Generic benchmarks are a starting point. Bach AI uses your exact category, AOV band, and audience profile to benchmark your CPM against peers like you — not a national average. Cohort comparisons update monthly. Try Bach AI on your account at [app.wittelsbach.ai](https://app.wittelsbach.ai).


Frequently Asked Questions


Why is jewelry CPM so much higher than apparel CPM?


Three reasons: higher AOV (₹5,000-15,000) means higher bid willingness from advertisers, narrower audience (gifting and wedding-focused buyers), and longer consideration cycles requiring more impressions per conversion.
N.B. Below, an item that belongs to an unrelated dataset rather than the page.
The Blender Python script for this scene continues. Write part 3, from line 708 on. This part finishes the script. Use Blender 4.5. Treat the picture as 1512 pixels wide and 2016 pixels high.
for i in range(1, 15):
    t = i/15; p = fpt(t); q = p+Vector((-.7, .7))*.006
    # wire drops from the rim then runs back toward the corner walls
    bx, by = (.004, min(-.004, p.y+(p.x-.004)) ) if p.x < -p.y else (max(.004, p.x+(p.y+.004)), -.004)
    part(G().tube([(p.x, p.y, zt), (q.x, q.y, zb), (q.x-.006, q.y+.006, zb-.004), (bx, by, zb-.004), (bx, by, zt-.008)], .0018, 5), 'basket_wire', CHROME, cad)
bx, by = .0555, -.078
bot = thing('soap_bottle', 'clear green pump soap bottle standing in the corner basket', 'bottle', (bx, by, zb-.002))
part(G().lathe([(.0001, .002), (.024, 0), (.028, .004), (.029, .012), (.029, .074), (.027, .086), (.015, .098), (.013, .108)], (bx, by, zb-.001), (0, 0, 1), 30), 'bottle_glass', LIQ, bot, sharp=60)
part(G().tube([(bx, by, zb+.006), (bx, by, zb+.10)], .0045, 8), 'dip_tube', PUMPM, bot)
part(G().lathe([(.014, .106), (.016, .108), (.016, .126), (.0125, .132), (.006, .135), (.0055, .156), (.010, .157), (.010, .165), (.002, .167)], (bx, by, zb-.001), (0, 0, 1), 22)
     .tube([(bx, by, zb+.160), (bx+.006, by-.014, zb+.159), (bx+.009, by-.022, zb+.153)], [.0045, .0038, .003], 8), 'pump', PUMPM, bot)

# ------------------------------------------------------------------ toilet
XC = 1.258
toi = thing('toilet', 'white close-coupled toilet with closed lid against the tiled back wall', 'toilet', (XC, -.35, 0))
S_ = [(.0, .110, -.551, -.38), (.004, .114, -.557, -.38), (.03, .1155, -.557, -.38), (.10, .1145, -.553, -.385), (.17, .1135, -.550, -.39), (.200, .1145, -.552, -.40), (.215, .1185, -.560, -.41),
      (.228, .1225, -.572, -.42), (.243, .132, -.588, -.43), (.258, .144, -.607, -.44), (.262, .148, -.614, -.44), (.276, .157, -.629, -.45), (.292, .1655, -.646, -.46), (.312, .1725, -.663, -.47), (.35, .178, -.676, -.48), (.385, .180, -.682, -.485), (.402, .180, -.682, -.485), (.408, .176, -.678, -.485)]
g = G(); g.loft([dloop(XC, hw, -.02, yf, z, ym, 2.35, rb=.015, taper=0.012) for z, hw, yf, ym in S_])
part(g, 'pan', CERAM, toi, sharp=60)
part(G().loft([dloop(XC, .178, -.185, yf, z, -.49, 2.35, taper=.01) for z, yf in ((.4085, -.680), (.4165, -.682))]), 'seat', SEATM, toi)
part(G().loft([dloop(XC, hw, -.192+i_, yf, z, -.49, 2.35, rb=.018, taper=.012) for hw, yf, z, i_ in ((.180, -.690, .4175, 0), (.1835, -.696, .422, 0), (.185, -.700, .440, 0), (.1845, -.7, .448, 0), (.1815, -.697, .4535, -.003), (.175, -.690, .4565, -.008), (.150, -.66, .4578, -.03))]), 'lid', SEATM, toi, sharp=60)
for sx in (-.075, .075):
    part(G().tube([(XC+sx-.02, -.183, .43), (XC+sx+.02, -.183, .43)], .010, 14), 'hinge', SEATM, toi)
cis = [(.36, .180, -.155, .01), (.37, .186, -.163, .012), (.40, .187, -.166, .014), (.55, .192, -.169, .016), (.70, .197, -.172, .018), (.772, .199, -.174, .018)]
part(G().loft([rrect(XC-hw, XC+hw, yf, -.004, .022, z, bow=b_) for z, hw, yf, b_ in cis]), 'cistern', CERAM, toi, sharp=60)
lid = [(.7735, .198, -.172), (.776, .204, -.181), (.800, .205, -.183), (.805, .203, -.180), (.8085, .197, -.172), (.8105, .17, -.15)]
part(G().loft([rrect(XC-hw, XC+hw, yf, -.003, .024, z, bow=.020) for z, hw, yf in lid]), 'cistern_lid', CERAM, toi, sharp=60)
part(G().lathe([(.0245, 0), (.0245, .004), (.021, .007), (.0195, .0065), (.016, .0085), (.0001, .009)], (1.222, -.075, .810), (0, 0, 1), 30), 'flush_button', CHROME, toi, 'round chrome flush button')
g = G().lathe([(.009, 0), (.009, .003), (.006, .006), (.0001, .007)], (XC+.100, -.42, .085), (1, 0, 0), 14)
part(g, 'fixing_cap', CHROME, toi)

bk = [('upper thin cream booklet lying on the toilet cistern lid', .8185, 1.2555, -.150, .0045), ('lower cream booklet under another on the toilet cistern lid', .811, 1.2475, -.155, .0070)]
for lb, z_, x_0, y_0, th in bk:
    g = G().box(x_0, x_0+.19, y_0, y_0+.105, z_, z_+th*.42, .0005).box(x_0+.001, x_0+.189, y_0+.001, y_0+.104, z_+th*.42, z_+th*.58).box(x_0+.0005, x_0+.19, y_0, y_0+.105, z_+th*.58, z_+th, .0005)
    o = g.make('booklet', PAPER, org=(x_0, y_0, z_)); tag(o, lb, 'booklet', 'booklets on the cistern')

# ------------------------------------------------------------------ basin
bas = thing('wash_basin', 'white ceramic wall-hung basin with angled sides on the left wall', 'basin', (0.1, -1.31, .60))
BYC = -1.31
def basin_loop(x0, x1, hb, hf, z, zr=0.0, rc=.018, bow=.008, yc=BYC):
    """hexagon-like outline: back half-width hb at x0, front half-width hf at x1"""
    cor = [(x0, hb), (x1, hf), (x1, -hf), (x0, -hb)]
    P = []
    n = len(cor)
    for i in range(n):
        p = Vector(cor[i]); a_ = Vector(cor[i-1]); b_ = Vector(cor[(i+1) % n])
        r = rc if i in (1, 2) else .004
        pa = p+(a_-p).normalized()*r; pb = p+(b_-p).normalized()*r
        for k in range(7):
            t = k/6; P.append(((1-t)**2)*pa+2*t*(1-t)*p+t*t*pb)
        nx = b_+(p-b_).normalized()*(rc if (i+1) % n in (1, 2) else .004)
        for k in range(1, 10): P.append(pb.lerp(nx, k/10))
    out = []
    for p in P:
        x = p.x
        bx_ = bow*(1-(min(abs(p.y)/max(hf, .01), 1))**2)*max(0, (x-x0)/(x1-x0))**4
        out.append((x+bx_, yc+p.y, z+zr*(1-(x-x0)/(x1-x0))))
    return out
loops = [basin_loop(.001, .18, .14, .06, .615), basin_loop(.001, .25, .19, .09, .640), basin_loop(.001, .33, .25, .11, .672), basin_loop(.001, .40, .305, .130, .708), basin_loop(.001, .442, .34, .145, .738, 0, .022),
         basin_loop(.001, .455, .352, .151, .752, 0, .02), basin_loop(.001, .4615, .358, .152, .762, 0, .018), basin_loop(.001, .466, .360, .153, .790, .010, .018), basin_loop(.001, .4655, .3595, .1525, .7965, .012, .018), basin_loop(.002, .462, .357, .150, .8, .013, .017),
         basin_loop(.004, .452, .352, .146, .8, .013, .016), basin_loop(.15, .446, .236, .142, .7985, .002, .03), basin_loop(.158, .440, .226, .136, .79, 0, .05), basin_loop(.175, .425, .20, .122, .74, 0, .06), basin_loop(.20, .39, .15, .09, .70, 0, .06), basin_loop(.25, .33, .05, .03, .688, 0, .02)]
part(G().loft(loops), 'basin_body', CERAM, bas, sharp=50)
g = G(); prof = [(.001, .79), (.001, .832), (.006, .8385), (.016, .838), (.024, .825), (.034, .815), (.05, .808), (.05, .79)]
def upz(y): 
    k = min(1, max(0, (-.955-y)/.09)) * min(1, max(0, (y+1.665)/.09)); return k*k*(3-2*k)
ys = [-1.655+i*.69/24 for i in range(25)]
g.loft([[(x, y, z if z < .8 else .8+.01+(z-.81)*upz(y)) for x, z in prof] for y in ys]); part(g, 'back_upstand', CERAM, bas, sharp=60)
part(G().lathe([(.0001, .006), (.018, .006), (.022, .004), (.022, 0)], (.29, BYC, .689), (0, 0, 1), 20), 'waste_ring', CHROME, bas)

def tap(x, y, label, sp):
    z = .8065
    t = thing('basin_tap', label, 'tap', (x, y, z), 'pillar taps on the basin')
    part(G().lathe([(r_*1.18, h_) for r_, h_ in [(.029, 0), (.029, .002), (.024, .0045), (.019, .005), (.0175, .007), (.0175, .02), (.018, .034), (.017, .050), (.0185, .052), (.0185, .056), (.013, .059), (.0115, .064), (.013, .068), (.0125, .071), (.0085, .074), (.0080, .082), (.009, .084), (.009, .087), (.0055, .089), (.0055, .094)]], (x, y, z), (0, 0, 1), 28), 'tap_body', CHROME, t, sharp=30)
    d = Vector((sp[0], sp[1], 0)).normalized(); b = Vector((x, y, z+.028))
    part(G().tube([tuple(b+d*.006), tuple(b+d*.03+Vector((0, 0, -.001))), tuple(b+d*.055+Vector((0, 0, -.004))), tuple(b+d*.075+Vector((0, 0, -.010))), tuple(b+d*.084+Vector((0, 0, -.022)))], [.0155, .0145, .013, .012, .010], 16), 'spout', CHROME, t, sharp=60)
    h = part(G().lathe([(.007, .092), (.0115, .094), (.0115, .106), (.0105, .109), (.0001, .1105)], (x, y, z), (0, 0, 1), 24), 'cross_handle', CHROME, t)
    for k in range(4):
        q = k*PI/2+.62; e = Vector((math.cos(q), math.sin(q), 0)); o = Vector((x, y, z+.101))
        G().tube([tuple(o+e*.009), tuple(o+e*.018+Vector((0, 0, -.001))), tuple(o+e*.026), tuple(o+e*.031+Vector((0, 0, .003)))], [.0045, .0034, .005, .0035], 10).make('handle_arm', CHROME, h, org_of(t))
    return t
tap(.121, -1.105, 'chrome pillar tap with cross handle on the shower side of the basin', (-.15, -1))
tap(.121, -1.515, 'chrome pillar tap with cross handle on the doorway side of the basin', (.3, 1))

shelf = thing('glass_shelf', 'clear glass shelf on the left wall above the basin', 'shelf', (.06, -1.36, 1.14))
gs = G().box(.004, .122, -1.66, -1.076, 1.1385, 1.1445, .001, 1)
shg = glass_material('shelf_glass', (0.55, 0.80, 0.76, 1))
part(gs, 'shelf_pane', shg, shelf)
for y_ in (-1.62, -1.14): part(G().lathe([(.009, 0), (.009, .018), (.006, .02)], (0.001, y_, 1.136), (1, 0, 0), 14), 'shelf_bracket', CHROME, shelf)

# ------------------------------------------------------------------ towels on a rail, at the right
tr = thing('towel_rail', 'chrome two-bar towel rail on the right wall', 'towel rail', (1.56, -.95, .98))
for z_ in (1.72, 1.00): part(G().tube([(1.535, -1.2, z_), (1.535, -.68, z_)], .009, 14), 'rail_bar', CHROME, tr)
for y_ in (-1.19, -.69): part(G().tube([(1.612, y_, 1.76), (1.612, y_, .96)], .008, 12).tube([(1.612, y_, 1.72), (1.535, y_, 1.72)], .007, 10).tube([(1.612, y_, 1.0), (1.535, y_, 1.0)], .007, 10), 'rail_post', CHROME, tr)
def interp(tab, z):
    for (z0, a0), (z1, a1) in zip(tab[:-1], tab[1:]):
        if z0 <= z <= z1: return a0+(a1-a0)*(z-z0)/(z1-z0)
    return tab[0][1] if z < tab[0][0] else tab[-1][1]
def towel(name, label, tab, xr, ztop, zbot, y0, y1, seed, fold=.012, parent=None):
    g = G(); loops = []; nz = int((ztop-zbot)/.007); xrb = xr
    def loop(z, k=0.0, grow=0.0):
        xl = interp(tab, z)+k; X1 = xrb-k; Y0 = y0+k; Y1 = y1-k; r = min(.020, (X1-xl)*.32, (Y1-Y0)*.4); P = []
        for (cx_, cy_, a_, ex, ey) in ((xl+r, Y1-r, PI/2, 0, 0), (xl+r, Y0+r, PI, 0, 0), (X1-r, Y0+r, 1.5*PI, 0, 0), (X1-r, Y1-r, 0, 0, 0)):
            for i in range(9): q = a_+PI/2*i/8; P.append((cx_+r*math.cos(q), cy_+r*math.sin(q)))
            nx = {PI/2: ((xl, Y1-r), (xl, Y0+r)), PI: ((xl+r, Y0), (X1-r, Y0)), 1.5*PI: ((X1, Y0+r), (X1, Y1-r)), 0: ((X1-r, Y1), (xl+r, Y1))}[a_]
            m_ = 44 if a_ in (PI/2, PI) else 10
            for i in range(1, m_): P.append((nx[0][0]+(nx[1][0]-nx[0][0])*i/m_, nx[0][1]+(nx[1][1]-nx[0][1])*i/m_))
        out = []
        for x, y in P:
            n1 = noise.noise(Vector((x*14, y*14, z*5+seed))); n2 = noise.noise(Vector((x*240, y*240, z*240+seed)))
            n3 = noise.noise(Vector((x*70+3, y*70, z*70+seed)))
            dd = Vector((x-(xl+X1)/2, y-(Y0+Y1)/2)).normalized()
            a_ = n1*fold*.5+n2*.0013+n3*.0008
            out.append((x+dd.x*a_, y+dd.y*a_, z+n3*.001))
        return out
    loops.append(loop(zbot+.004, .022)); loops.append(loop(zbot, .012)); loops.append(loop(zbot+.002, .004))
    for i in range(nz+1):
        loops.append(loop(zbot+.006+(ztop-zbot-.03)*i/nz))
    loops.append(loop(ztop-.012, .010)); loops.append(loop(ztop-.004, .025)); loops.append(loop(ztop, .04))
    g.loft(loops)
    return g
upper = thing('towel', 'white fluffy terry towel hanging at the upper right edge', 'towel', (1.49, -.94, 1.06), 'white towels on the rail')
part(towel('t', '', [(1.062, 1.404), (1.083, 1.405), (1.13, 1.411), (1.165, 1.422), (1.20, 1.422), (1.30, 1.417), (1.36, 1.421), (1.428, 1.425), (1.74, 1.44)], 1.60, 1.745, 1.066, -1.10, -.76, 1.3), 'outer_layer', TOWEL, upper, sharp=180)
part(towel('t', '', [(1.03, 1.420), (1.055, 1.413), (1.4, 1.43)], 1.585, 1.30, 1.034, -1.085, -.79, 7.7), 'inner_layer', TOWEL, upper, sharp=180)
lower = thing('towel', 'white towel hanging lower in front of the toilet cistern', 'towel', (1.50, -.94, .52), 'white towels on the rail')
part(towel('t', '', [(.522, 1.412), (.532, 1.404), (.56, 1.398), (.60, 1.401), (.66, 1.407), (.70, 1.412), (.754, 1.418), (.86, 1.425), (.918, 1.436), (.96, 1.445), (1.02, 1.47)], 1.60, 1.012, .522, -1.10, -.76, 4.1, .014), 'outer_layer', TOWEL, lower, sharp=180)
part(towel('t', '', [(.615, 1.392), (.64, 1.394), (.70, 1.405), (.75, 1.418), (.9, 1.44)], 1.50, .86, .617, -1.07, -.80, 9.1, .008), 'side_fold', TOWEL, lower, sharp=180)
Jewelry CPM running 2-3x apparel CPM is structurally normal, not a problem.


Should I worry if my CPM is rising month-over-month?


Only if it's rising faster than your category. Indian D2C CPMs grew 12-18% YoY in 2024-2025. If your account is rising 15%, that's market-rate. If it's rising 30%+, investigate audience overlap, creative fatigue, or auction competition shifts.


Do these CPM ranges apply to Reels and Feed equally?


Roughly. Reels CPMs typically run 10-20% lower than Feed at the same audience/category, but conversion rates are also lower. The placement-mix matters — Bach AI breaks out CPM by placement for your specific account.


How do these benchmarks change during Diwali and BFCM?


CPMs rise 30-60% across categories during peak weeks. Beauty and gifting see the biggest spikes (60%+). Apparel sees moderate inflation (30-40%). Snacks and impulse categories see smaller increases (20-30%). Plan for it in pacing. Read [seasonal pacing for Indian D2C](https://www.wittelsbach.ai/post/how-bach-ai-recommends-seasonal-pacing-for-indian-d2c-brands).


Where do top-quartile accounts sit relative to these CPM ranges?


Typically 15-25% below the middle-50% median for their category. The CPM advantage comes from better creative (higher CTR signals to Meta = lower CPM), cleaner CAPI signal (better optimization), and tighter audience curation (less wasted impression spend).